While I love me some libraries, I'm also thrilled to finally be in a financial position as an adult and grown ass woman to buy books (almost) whenever I feel like it. For Christmas this past year my husband gave me a year-long membership to one of my favorite local booksellers, and I began working within a block of another. And if I was going to take advantage of the discount at the first, I really ought to grab a coffee and a paperback on my lunch break at the second. Filling the shelves - and the mantle - of my new home with novels that lack the used college bookstore sticker on the spine has been an absolute treat.
It used to be I would only buy books I knew that I loved, and even those, rarely in hardcover. There's a book festival in Cincinnati where I've been caught up in the happy moment of chatting with an author and purchased an unread story, because it makes everybody feel good, and leads sometimes to beloved friendships.

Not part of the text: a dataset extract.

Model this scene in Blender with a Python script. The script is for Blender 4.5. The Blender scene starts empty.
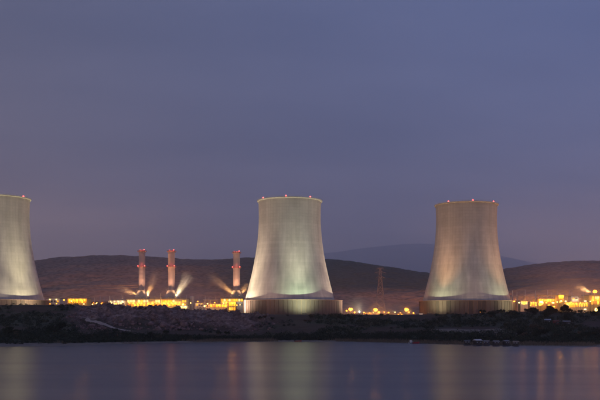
import bpy, math, random
import numpy as np
from mathutils import Vector, Matrix

# ------------------------------------------------------------------ camera, world, exposure
sc = bpy.context.scene
col = sc.collection
F = 824.0            # focal length in photograph pixels (600 px wide)
HOR = 318.0          # horizon row of the photograph
CAMZ = 17.0
cam_d = bpy.data.cameras.new("camera")
cam_d.sensor_width = 36.0
cam_d.lens = 36.0 * F / 600.0
cam_d.shift_y = (HOR - 200.0) / 600.0
cam_d.clip_start = 1.0
cam_d.clip_end = 60000.0
cam = bpy.data.objects.new("camera", cam_d)
cam.location = (0, 0, CAMZ)
cam.rotation_euler = (math.radians(90), 0, 0)
col.objects.link(cam)
sc.camera = cam

sc.view_settings.view_transform = 'Standard'
sc.view_settings.look = 'None'
sc.view_settings.exposure = 0.0
sc.view_settings.gamma = 1.0
sc.cycles.use_denoising = True
sc.cycles.max_bounces = 5
sc.cycles.diffuse_bounces = 2
sc.cycles.glossy_bounces = 2
sc.cycles.volume_bounces = 2
sc.cycles.transparent_max_bounces = 8
sc.cycles.sample_clamp_indirect = 3.0
sc.cycles.volume_max_steps = 160
sc.cycles.volume_step_rate = 0.6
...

This year I have bought more books than ever, and while I've certainly loved some of my acquisitions less than others, I'm keeping all of them. When my girls are grown I want what I wanted as a child: a room full of books and books in every room. My parents weren't readers, but they went out of their way to be sure that I was. They provided me that early and everlasting love of libraries - I'd be warned when I started reading books in the car on the way home from our local branch that it would be a whole week before I would have new ones - and a handful of yard sale-acquired paperbacks you can still find peeking out from in between weightier tomes on my shelves.
I was a reader well before I was a writer, and when I am a mad, half-blind old woman raving about the way paper books used to smell, I expect I will demand that one of my great-great grandchildren read me the latest Margaret Atwood.
A few years ago I vowed to buy an eBook for every overpriced cup of coffee I bought, but I was pretty broke that year and am also desperately addicted to coffee. I didn't commit. But, I am trying to make up for it. One of my 34 in 34 goals is to read as many books, and ideally, I ought to own them. I suppose I'd like you to think, too, about how you could bring more words into your life. Please read, and please talk to me about what you're reading. Show me what it looks like on your digital and literal shelves. Because you're not just pumping blood into an author's heart and vital air into their lungs, you're bringing friends into your home. Adventure. Whimsy. Gravity.
Clothes and coffee are temporary treasures. Books are forever.